Sadness always stems from interruptions: losses, deaths, unwanted changes, or even, it is the clarification of processes that were outlined, generating nostalgia and frustrations. Being sad is the great pain in the face of the abrupt, even if it is felt and expected. The unification of these opposites - abrupt and expected - is sewn by sadness, a line that lights up and erases experiences, encounters and references, creating its unfolding of nostalgia.
The death of a child, of a loved one or an esteemed animal, causes sadness. It is the disappearance of signs, of presence, of experiences. Everything is blank and unmarked: what are now signs is the memory of before. The present is swallowed; only remembrance and memory reign, performing the magic of bringing something back, of making everything heard and seen as it was before. In these moments, sadness is an abyss, a break that prevents continuity, satisfaction and tranquility. The persistence of this process transforms the present into a receptacle of memories and instills nostalgia. This look back and there halting, when too long, becomes a well where everything is swallowed, and thus revelations emerge, sadness was the sign, the password to update the processes of non-acceptance of oneself, of reality, of limits.

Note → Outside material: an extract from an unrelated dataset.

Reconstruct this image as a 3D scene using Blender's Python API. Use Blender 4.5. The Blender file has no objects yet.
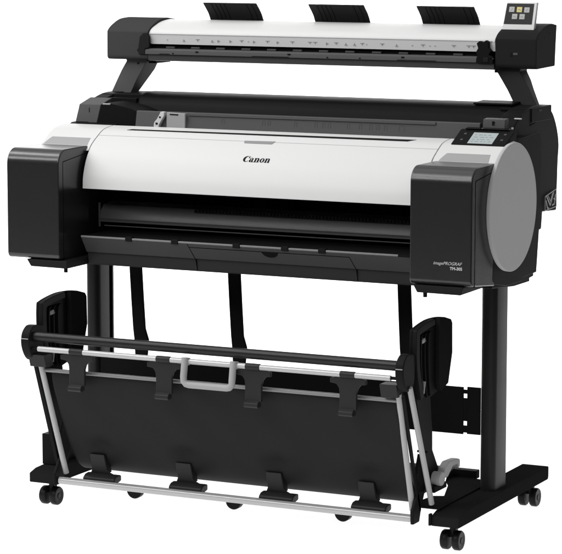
import bpy, bmesh, math, random
from mathutils import Vector, Matrix
random.seed(4)
S = bpy.context.scene
COL = S.collection
PI = math.pi

# ------------------------------------------------------------------ materials
def mat(name, color, rough=.45, metal=0., spec=.3, grain=0., gscale=900., var=0., coat=0., emit=None):
    m = bpy.data.materials.new(name); m.use_nodes = True
    nt = m.node_tree; b = nt.nodes['Principled BSDF']
    c = (color, color, color) if not hasattr(color, '__len__') else color
    b.inputs['Base Color'].default_value = (*c, 1)
    b.inputs['Roughness'].default_value = rough
    b.inputs['Metallic'].default_value = metal
    b.inputs['Specular IOR Level'].default_value = spec
    if coat:
        b.inputs['Coat Weight'].default_value = coat
        b.inputs['Coat Roughness'].default_value = .12
    if emit:
        b.inputs['Emission Color'].default_value = (*emit[:3], 1)
        b.inputs['Emission Strength'].default_value = emit[3]
    tc = nt.nodes.new('ShaderNodeTexCoord')
    if grain:
        n = nt.nodes.new('ShaderNodeTexNoise'); n.inputs['Scale'].default_value = gscale
        n.inputs['Detail'].default_value = 2
        bp = nt.nodes.new('ShaderNodeBump'); bp.inputs['Strength'].default_value = grain
        bp.inputs['Distance'].default_value = .0006
        nt.links.new(tc.outputs['Object'], n.inputs['Vector'])
        nt.links.new(n.outputs['Fac'], bp.inputs['Height'])
        nt.links.new(bp.outputs['Normal'], b.inputs['Normal'])
    # slow, slight variation of gloss, as moulded plastic and paint have
    n2 = nt.nodes.new('ShaderNodeTexNoise'); n2.inputs['Scale'].default_value = 9
    n2.inputs['Detail'].default_value = 4
    mr = nt.nodes.new('ShaderNodeMapRange')
    mr.inputs['To Min'].default_value = max(.02, rough - .02 - var)
    mr.inputs['To Max'].default_value = min(1, rough + .02 + var)
    nt.links.new(tc.outputs['Object'], n2.inputs['Vector'])
    nt.links.new(n2.outputs['Fac'], mr.inputs['Value'])
    nt.links.new(mr.outputs['Result'], b.inputs['Roughness'])
    return m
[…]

Being sad, being taken by sadness is a frequent encounter when affections are experienced, when they are transformed, when they are lost - separations, deaths, accidents - and disappear. The disappearance, the absence of what it held and had a meaning, causes sadness. It is the dark that erases everything, obscures and allows nothing to see, except stumbling. Sadness is the fall into the void of reality when it is transformed, when it is only a marker of temporality: Before and After. This tense transition is the passage that narrows, distresses, and makes us cry. Living with this sadness becomes a mark, a background, a reference, a context that allows transformation and new experiences or generates persistence, destructive positions of the dynamics of being in the world.
Life is movement, it is dynamic, it is impermanence and it is a flow that necessarily implies changes or modifications. When this aspect of instability in life is not accepted, neurosis is structured. That means, among other things, denial of changes and non-acceptance of the transformations inherent to everything that exists. This is the positioning, the self-referencing that creates bridges, planes, levels and static perceptual contexts. In other words, patterns serve to translate the enigma of the world, of the other, and hide the impossibilities. It is perceptual distortion. So this positioning, this interruption comes when the value of the extrinsic, the contextualized, the situated begins.
Losses occupy a primordial place in the events of change that move, affect and shake people who repudiate the dynamism of life. For those who reject the experiences of loss, sadness is constant, it becomes the context of everything.
Sadness is an occurrence, it is a life process, it is a passage, the disappearance of what held us back, of what had meaning. Transforming it into a point of support, a reference from which everything is perceived, transforms this aspect of the encounter, of experiences, into a bottomless pit to justify the non-acceptance of limits, losses, separations and changes.